Chad’s government has placed a dusk-till-dawn curfew in much of the country following rebel attacks in the capital city of N’Djamena that have killed at least 100 civilians. President Idriss Deby has asked the European Union to deploy peacekeepers in the region as quickly as possible. An EU spokesman said he hopes forces will be deployed by next week. There have been indications that France, Chad’s former colonial power with military bases still in the country, has been launching aerial attacks against the rebels. The French denies aiding the government. Chad’s government accuses Sudan of backing the rebel advance because it does not want western peacekeepers near Darfur, a charge the Sudanese government denies.

South America

Colombia/Venezuela:

After securing the release of two hostages held by the Colombian Marxist rebel group FARC in January, Venezuelan President Hugo Chavez says his government has taken the first steps towards securing the release of three other hostages. Chavez said the deal involves the release of three politicians among dozens being held by the group since 2001. Chavez urged the relatives of those named to remain calm as there has been no indication when the release will happen, but he said information his government has received indicates all three are in good condition.

Middle East

Lebanon:
Once again a vote to elect Lebanon’s president has been delayed. Due to a division between the pro-Western ruling majority and the pro-Syrian opposition party Hezbollah, the country that has been without a president since Nov. 23 has for the 14th time been told it has to wait a bit longer.
The rival parties agree on the candidate to be elected, General Michel Suleiman, but disagree over constitutional details and the proportional make-up of the cabinet.
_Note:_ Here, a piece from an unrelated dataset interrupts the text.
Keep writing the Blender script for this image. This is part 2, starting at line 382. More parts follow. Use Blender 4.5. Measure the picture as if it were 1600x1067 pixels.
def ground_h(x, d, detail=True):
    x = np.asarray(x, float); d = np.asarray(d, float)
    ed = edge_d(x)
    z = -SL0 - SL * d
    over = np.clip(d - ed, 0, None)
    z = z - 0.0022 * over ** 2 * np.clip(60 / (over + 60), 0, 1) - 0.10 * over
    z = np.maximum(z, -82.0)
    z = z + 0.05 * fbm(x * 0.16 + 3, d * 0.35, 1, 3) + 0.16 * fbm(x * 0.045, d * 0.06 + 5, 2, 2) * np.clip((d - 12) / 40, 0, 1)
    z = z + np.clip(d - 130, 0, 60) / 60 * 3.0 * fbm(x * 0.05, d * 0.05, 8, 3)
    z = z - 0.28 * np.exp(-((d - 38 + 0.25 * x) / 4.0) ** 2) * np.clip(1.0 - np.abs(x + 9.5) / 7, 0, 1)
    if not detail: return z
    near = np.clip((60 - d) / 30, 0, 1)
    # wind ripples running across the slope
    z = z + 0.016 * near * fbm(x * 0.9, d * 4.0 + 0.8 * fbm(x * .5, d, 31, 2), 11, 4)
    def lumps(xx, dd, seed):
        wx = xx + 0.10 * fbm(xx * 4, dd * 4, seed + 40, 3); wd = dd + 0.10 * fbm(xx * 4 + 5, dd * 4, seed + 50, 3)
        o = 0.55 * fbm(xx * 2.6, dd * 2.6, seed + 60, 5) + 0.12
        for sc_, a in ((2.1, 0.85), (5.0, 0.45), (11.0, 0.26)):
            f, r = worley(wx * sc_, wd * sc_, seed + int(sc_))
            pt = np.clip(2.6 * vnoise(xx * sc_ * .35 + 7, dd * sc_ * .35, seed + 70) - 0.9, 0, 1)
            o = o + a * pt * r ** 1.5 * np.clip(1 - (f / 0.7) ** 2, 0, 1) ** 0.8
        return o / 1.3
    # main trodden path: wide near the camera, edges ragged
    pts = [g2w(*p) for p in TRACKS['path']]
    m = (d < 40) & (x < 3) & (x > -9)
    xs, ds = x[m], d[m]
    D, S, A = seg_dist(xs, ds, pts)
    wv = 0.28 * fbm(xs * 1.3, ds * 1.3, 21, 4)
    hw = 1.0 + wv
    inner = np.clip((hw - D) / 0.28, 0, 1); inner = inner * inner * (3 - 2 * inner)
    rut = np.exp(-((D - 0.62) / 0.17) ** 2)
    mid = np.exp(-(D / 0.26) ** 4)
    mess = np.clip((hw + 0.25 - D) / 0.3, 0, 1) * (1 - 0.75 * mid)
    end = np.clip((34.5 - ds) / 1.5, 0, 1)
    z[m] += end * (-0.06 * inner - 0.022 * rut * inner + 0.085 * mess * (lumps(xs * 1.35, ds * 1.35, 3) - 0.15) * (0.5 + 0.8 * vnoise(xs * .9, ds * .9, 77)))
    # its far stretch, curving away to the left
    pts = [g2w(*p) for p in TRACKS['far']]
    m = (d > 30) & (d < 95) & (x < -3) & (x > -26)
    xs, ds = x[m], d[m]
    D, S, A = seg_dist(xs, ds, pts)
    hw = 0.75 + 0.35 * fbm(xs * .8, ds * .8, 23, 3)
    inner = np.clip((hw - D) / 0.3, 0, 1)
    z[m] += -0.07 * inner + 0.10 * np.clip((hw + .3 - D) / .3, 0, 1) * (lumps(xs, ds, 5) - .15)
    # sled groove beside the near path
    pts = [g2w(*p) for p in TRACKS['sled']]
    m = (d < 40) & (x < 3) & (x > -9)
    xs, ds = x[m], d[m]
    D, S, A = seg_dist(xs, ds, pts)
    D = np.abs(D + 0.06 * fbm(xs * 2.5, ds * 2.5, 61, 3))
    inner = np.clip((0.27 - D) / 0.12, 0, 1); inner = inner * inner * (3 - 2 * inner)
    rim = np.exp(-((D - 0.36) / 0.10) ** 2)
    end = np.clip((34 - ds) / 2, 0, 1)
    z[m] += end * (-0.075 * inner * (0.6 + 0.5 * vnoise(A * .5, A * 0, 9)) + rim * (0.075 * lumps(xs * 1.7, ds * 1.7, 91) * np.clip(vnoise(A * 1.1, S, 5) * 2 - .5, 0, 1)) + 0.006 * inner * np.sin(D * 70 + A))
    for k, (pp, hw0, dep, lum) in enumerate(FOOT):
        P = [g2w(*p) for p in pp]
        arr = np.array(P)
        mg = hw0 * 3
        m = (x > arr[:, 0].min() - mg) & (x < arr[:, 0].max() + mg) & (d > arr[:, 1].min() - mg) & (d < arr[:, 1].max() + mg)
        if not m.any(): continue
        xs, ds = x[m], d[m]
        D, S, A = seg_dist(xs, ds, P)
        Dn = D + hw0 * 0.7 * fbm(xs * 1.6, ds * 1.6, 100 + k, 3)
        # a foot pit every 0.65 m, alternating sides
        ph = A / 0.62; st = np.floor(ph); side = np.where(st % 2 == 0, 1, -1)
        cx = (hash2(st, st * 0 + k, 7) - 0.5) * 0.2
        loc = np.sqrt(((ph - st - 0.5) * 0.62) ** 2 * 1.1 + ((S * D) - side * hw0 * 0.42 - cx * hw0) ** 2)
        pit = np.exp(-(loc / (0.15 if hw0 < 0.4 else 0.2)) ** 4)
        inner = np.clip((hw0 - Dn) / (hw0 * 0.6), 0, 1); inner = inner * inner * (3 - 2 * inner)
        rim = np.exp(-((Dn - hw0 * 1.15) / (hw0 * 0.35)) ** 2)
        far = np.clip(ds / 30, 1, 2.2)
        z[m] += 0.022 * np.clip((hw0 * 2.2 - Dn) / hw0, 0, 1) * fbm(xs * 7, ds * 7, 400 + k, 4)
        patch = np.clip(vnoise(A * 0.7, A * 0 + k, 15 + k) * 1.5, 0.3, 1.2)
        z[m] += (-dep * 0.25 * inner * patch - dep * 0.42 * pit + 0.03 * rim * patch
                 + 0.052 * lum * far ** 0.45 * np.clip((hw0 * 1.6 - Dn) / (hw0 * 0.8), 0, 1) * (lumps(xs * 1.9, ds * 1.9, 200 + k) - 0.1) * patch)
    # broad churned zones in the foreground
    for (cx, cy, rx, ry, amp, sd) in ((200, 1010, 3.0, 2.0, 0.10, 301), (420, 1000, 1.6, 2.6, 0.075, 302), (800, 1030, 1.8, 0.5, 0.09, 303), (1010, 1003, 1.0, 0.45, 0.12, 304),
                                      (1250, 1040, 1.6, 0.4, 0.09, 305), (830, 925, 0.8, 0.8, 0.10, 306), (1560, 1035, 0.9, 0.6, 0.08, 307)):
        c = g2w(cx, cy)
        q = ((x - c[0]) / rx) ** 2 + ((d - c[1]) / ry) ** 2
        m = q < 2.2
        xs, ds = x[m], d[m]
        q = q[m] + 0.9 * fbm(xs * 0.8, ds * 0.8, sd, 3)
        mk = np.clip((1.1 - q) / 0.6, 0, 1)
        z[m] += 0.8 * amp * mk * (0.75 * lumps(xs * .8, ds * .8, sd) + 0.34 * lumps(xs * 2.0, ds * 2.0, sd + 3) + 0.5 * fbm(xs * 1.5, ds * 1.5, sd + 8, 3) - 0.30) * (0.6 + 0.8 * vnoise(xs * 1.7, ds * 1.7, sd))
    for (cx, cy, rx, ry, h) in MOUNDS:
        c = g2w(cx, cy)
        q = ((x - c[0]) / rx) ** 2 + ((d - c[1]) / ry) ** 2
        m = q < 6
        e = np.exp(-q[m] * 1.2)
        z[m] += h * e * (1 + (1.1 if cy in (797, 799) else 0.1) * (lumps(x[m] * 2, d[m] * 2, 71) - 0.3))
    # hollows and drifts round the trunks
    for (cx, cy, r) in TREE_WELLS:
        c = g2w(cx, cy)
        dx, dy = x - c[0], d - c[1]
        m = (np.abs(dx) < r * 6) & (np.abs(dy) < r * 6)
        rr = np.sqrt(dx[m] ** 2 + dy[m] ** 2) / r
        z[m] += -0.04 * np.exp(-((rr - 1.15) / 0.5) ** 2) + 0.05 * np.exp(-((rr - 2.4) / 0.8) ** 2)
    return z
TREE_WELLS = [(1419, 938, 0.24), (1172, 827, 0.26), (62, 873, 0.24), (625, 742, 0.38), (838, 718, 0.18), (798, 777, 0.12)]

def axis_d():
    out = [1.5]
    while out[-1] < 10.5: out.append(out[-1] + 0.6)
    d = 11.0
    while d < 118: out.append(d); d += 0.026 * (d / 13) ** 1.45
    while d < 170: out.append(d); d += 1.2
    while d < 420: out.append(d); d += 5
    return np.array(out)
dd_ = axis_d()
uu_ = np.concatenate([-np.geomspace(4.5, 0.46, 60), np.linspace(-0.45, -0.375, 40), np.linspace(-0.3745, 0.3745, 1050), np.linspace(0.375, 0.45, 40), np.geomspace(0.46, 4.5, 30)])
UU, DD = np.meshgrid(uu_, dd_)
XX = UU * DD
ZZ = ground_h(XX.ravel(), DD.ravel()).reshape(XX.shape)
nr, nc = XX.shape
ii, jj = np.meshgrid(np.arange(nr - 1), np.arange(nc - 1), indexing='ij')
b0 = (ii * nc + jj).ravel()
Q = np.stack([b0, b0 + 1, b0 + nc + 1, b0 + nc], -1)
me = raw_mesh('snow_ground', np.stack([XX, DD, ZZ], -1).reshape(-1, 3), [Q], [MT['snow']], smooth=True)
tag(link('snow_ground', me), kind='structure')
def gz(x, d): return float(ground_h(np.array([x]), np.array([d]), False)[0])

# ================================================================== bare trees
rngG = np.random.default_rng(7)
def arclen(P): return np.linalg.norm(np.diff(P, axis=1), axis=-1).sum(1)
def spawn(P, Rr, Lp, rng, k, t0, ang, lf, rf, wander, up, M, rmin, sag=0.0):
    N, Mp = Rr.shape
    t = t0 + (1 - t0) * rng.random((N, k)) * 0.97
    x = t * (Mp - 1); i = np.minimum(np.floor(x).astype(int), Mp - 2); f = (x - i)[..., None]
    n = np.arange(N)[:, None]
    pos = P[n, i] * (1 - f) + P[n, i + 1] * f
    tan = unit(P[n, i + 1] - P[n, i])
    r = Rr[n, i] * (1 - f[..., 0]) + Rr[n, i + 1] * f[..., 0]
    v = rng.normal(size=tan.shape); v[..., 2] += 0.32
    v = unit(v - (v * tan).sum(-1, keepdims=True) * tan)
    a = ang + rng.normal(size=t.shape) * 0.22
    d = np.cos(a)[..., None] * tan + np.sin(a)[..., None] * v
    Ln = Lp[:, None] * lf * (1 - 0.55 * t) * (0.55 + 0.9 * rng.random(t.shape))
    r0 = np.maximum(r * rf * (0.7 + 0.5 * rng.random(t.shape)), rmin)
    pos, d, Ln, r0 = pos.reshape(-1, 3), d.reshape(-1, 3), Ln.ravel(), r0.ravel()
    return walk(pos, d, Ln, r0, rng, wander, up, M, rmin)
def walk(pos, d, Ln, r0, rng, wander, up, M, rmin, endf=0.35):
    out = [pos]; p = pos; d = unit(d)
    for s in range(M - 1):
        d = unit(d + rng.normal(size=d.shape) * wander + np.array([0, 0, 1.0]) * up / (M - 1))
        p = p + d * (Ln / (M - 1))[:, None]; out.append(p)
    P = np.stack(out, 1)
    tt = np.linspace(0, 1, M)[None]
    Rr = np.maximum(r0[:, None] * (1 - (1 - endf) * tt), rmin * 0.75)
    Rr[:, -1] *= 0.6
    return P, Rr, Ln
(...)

Hezbollah insists on obtaining veto power in the government which would create a three-way power split between the two parties and the ministers appointed by the president.

Europe

Serbia/Kosovo

Serbian President Boris Tadic warned that if Kosovo were to declare its independence it could result in the escalation of many existing conflicts, the reactivation of a number of frozen conflicts and the creation of new conflicts in a speech in Munich Friday.
Speaking to the world’s top security officials he urged international talks stating, “there is still time to prevent the situation from spiralling needlessly out of control.” Many diplomats in Munich expect the declaration of independence to be made around Feb. 17.

Turkey:

Turkey took a major step towards lifting the ban of women’s headscarves in universities. Turkish lawmakers voted Saturday in favour of a constitutional amendment allowing citizens the right to attend post-secondary institutions regardless of their dress. However, tens of thousands of people crowded the streets on the same day to support lawmakers opposed to the amendment, and called for the resignation of the government in protest. Citizens in the largely Muslim, but secular state remain concerned that lifting the ban puts secularism at risk and women under pressure to wear headscarves. It has been reported that male family members shave women’s heads to force them to wear headscarves. The headscarf ban was enacted in the 1990’s amid concern the growing number of covered women in colleges threatened secularism. Despite the opposition, Turkish President Abdullah Gul is bound by law to sign the constitutional amendment.

Asia

Pakistan:

Just over a month after Pakistan’s former Prime Minister Benazir Bhutto was killed in a suicide attack, at least 25 people have died following a powerful explosion hit an opposition election rally in North-Western Pakistan Saturday. The suspected suicide blast occurred at a rally for the secular Awami National Party (ANP) as campaigning began for the Feb. 18 elections. Suspicions will likely fall on Islamist groups as the ANP is seen as an anti-Islamist party. Fazal-ur-Rehman Atakhail, a senior member of the party, was shot dead Thursday by an unknown assailant which triggered widespread protests.

Burma:

After being widely criticized for not handing over power to the democratically elected National League for Democracy party in 1990 and more recently for suppressing political demonstrations, Burma’s military leaders announced Saturday they will hold a constitutional referendum this year and an election in 2010.
Government officials say a national referendum to approve a new constitution will be held in May. However, critics question whether the proposed constitution will be fair and democratic and wonder how the government can announce the 2010 elections before even knowing the results of the referendum.